Persian and Oriental Rugs: Back to Natural Dyes


For the past few decades, the vast majority of so-called Persian and Oriental rugs of “commercial” grade, have been woven with chemically dyed wool. In fact, the significant cost of preparing natural dyes has made the use of chemical colors somewhat tempting.

Natural Dyes

Natural Dyes

However, master weavers and producers of higher quality Persian carpets and Oriental rugs have come to the conclusion that natural dyes are a “must” if they are to achieve desired levels of quality in their production. They observed evidence that natural colors simply improve with time, whereas chemical dyes stay the same in soft light, but fade or are dulled by prolonged exposure to sunlight. A rug by a master weaver can often be authenticated by its colors. The time-consuming process of preparing natural dyes, resulting in the relatively higher cost of preparing them is briefly explained below.

Natural dyes, first discovered by shepherds and farmers many years ago, are extracted from plant or animal materials and fall into two categories. The first are naturally colored , the second need to be put through an elaborate process in order to reveal their coloring properties. Producers and master weavers of high quality rugs still use natural dyes, mixed by themselves or by working closely with a selected master dyer attached to their workshop. The ingredients, doses, and quantities used for the range of dyes are a closely guarded secret. It is extremely difficult to copy a color. As a new batch is needed for the continuation of the weaving, it is almost never going to be of the exact same shade produced by the previous batch. This results in variations of colors in hand-knotted Oriental and Persian rugs, and not at all considered a defect.

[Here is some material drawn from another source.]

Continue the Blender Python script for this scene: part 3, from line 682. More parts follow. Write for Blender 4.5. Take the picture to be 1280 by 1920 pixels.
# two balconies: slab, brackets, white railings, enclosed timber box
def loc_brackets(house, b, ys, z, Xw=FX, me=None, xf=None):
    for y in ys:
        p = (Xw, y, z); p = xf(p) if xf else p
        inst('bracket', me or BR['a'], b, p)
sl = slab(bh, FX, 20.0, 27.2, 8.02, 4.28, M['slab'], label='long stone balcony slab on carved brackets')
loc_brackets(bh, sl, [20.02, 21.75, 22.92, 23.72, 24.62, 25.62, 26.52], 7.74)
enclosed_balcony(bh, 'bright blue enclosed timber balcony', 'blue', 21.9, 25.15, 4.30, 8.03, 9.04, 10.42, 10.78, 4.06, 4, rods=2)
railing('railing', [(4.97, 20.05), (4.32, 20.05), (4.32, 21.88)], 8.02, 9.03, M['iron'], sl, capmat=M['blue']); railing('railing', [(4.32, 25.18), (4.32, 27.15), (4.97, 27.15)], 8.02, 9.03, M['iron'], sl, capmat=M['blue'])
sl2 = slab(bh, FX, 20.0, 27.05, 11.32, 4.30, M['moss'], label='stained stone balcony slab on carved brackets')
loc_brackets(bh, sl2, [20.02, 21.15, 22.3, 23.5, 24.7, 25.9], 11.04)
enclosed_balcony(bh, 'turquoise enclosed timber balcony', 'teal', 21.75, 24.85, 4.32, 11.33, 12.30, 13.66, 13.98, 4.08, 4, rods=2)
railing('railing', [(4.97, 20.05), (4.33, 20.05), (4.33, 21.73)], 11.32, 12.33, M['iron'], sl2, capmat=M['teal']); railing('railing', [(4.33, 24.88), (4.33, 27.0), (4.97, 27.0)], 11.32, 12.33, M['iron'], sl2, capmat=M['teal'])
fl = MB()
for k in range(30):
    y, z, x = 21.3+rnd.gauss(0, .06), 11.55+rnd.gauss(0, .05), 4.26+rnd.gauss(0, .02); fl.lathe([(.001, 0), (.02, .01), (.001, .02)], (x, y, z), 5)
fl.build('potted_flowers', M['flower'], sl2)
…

Master dyers use colors extracted from bark, roots, stalks and dried leaves, ground to a powder. For example, the dried skin of a pomegranate, a cream color in powdered form will produce a matt yellow color. Powdered walnut hull will color from a range of browns to black. Dried vine leaves will offer a range of colors from khaki to grey, and ground twigs of weld or sparrow grass give a strong, golden yellow that is particularly bright on silk. Also, the roots of the madder plant give a widely-known red or rusty red (Rounas).

Chemical Dyes

Chemical Dyes

The raw material in its powdered state is inserted into a bath of cold water which is then heated in order to release the coloring agents. It is then left to cool down to allow the color to dissolve. The hanks are plunged into the water at room temperature in order to avoid a thermal shock which would damage the fibers. They are then brought to simmering point for a specific length of time depending on the shade desired. According to the nature of the raw material and the color required, different mineral salts are added which alter the PH of the bath and allow the color to fix onto either the wool or the silk.

Unlike natural colors, chemical dyes are readily available, do not require difficult processing, and are therefore less expensive to work with. However, top producers insist on their use in their high quality products as no other substitute has yet been discovered. With the revival of natural dyes into the production of many Persian carpets and Oriental rugs being woven today, the future of the rug industry seems to be much more promising now compared to only twenty years ago. These rugs are sure to become heirloom pieces of tomorrow.